They Don’t Know

In a stack of papers called Writing.

  • Apr
  • 23
  • 2009

Sample videos. Model paragraphs. Professional sentences. Anchor papers. Published works. Student drafts.

Students read them. They vote on which is best. They talk about why they like them. They find identifying characteristics that explain what one does better than the other. Dead silent classes and phrases straight off a rubric that are meaningless, this almost never changes the way students create whatever I’m asking them to create. And, almost as often as not, students vote in droves for the weakest example provided.

If students don’t know why sentence A is vastly superior to sentence B, and even believe that the opposite is true, what do I do about that? If that’s the case, why even bother showing models? Why not resort to direct instruction on one version of a successful sentence? Why not simply have all examples be high marks? Am I going about this wrong by showing highs and lows? Am I expecting too much out of my models? Maybe a long view is in order and the fruits of these labors will come to at a later date. Or maybe those fruits are even impossible to see.

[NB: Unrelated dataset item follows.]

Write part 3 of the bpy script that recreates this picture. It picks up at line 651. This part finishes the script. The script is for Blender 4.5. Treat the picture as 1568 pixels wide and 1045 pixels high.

An example: I’m using AFI’s curriculum, as I’ve noted already, with my Speech class. On the first day, we had five videos in the room to look at. I tried my best to just facilitate the group’s discussion of the videos, hoping that they would naturally reach conclusions about why one product was better than another. According to the class, all of the videos did the job, had the right number of camera angles, the correct tone, and pulled it off.

Of the five videos, one had the actor laughing the entire time (the scene is meant to build tension and anxiety), another had one steady shot the whole way through (the requirements stated five shots as a requirement), and a third was the exact same movement over and over filmed from five different angles. There was one video that clearly was better than the rest, but the students didn’t see it quite that way until I pointed a few things out. And at that point, the criteria becomes teacher centered, not student generated. I think that’s the exact opposite of the purpose of models. They have no ownership of that so it likely matters far less than if they reached those conclusions themselves.

I have a hard time separating myself from the use of models, but I also have a hard time gathering up data to advocate for their use. What has your experience been like? And I’m talking any “text” here, not just literature and not just writing. Art, math, science, history, what have you. Drawings, video, labs, live performance, what they do.


These are some of the things I’ve used that come from student models.


1. Simon Oldaker says:

[4/24/2009 - 1:22 am]

This is interesting, given the pressure we are under to include pupils in the evaluation process, encourage self-evaluation, involve pupils in planning how learning goals are to be acheived, etc. The problem is, as you say, they don’t know. Get into a second or third language and they know even less.

This is a dilemma I feel more and more. I want to take the time for my pupils to figure things out on their own. The time invested should pay off, because they have to practice thinking and then feel that they own the result. This should pay off in all kinds of ways.

Trouble is, I often have your experience. They simply don’t have the background to respond to models the way I want. Maybe I have to go small. Take things one tiny step at a time so that they can slowly build up the skills and insight I’m looking for.

…can I use your handouts? Good stuff.

2. Tom Hoffman says:

[4/24/2009 - 5:56 am]

What do you see as the primary difference between the “passing” and “non-passing” examples? The distinctions in your models are much more fine than I used in my (urban high school) English class. Skimming through them it seems that, notwithstanding usage glitches, the level of formality and academic style is the main distinguishing feature, and it isn’t that surprising that kids would, left to their own devices, like a less formal style.

3. Todd says:

[4/25/2009 - 12:28 pm]

Simon, of course you can use my handouts. I post them for exactly that reason and I’m glad you see some possible use here. I think a few of the intro model paragraphs come from Writers INC. books, but other than that these come from my students. And even the Writers INC. stuff comes from students.

Tom, the main difference in those body paragraph models is that the writer has done their primary job of both having a point (there’s no thesis in that first paragraph; it’s all summary) and explaining the ideas (something paragraphs three and five fail to do). It’s not about academic style because we cover that elsewhere. They already have a fairly strong grasp on that and I don’t think any of these examples break that too much. It’s about whether or not the paragraphs even work. Quotations unexplained, focus changed midparagraph, incorrect details, missing information, evidence that does absolutely nothing to further the point, these are the things I tend to find work to exemplify at both ends of the spectrum.

4. Nancy says:

[5/6/2009 - 12:06 pm]

I’m guessing you teach high school (or maybe middle school)–here’s what I think. Kids do not THINK, they do not know how to think. Elementary schools are so routinized that kids are told what do do, what to write, to expect the right and only answer. By the time they get to high school they are zoombie-like. Maybe it would help to teach ‘thinking’ at the beginning of the year.

5. Kirstie says:

[10/31/2010 - 5:20 pm]

Perhaps looking at models has another type of value. I think of models as threads in the tapestry of students’ prior knowledge. Models help solve the lack of student ‘experience’ Simon writes about.